Dr. Dobb's Journal September 2003

By Gregory V. Wilson

Greg is a DDJ contributing editor and can be contacted at gvwilson@ddj.com.


Code Reading: The Open Source Perspective
Diomidis Spinellis

Addison-Wesley, 2003
455 pp., $45.00
ISBN 0201799405

This is the 43rd book review I have written for DDJ. According to grep, I have only used the word "wonderful" once in all that time (to describe Stewart Brand's How Buildings Learn). Half an hour after I started reading Diomidis Spinellis's new book Code Reading: The Open Source Perspective, I knew I was going to use the word again.

Code Reading is a wonderful book, and an important one. It doesn't matter whether you're still in high school, or have been programming every day for the last 30 years—this book will teach you things you really need to know. More importantly, I think this book just might change the way programming is taught and learned.

The book's preface says it best:

The reading of code is likely to be one of the most common activities of a computing professional, yet it is seldom taught as a subject or formally used as a method for learning how to design and program.

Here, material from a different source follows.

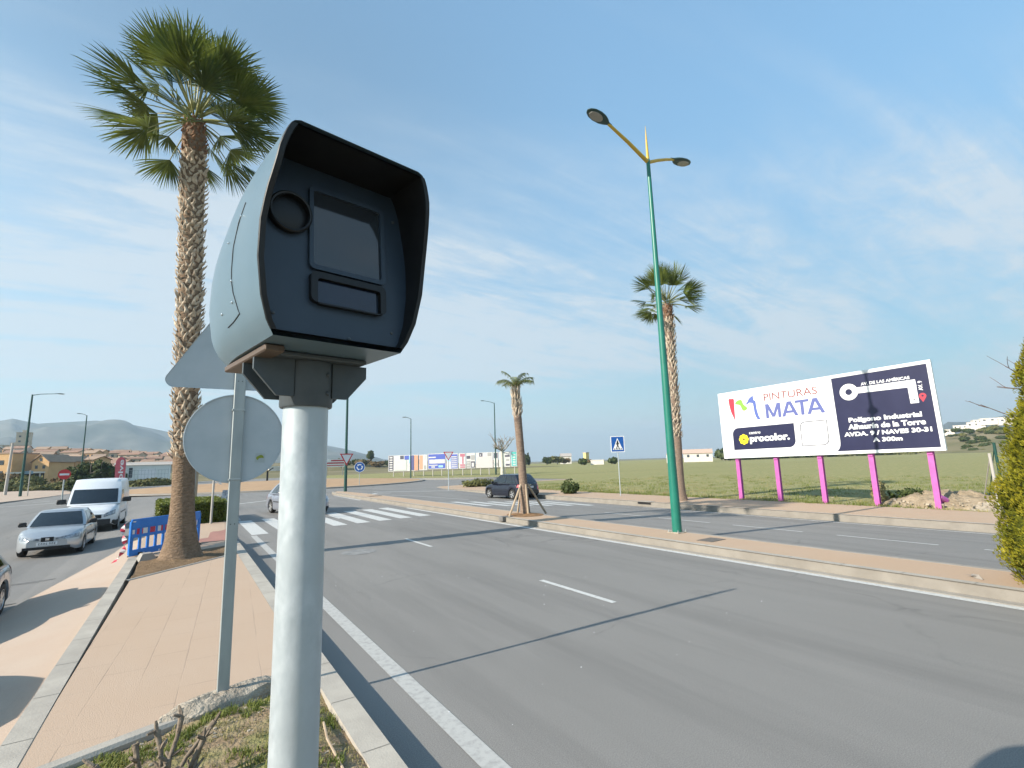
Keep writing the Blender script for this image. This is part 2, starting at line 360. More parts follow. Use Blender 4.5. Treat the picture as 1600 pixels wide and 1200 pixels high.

Spinellis isn't the first person to make this point, but he is the first person I know of to do something about it. In Code Reading, he walks through hundreds of examples of C, C++, Java, and Perl, drawn from dozens of open-source projects such as Apache, NetBSD, and Cocoon. Each example illustrates a point about how programs are actually built. How do people represent multidimensional tables in C? How do people avoid nonreentrant code in signal handlers? How do they create packages in Java? How can you recognize that a data structure is a graph? A hashtable? That it might contain a race condition? And on, and on, real-world issue after real-world issue, each one analyzed and cross-referenced.

But Spinellis doesn't stop there. There's a section on "Additional Documentation Sources," which tells you places to look for information about code that may not be obvious. There's a whole chapter on code-reading tools, which covers regular expressions, common editor features, and tricks you can get your compiler to do to help you find things.

And to cap it all off, there's Chapter 11 (no, not the kind that most dot-commers have become so familiar with). Here, Spinellis sets himself the goal of adding a new SQL date/time function to the hsqldb database in order to return the moon's phase on a given date. This excerpt gives you a feeling for how he goes about it:

Immediately below the array initialization, I see that the strings are inserted into another structure:

for (int i=0; i<keyword.length; i++) {

hKeyword.put(keyword[i], hKeyword);

}

I then search for hKeyword to see what else is included in that structure since most SQL function names are not there. I see that hKeyword is a Hashable instance, local to the class, used for identifying keywords in the wasName method. No other methods add elements to the hKeyword variable, and since it is local to the class, there is no need to further examine it. However, one use of hKeyword provides me with my next lead...

Of course, no book is perfect. While there is some coverage of Windows-specific issues, for example, the book (like the open-source projects on which it is based) is primarily UNIX oriented. Some of the diagrams showing the structure of various source trees are too detailed for my eyes and, well, that's about it, really. The writing is crystal clear, and completely free of hyperbole and strained jokes; the index (including a code index) and bibliography are rock-solid; and gee, I'm back to praising it, aren't I? Go figure.

According to the preface, Spinellis is already working on a second volume, which will cover interfacing, internationalization, commonly used libraries, low-level code, and other topics. If these two books get the attention they deserve—in particular, if college instructors start using them as texts—I think they could do more to change our profession for the better than any of the bandwagons that have rolled by in the last 20 years.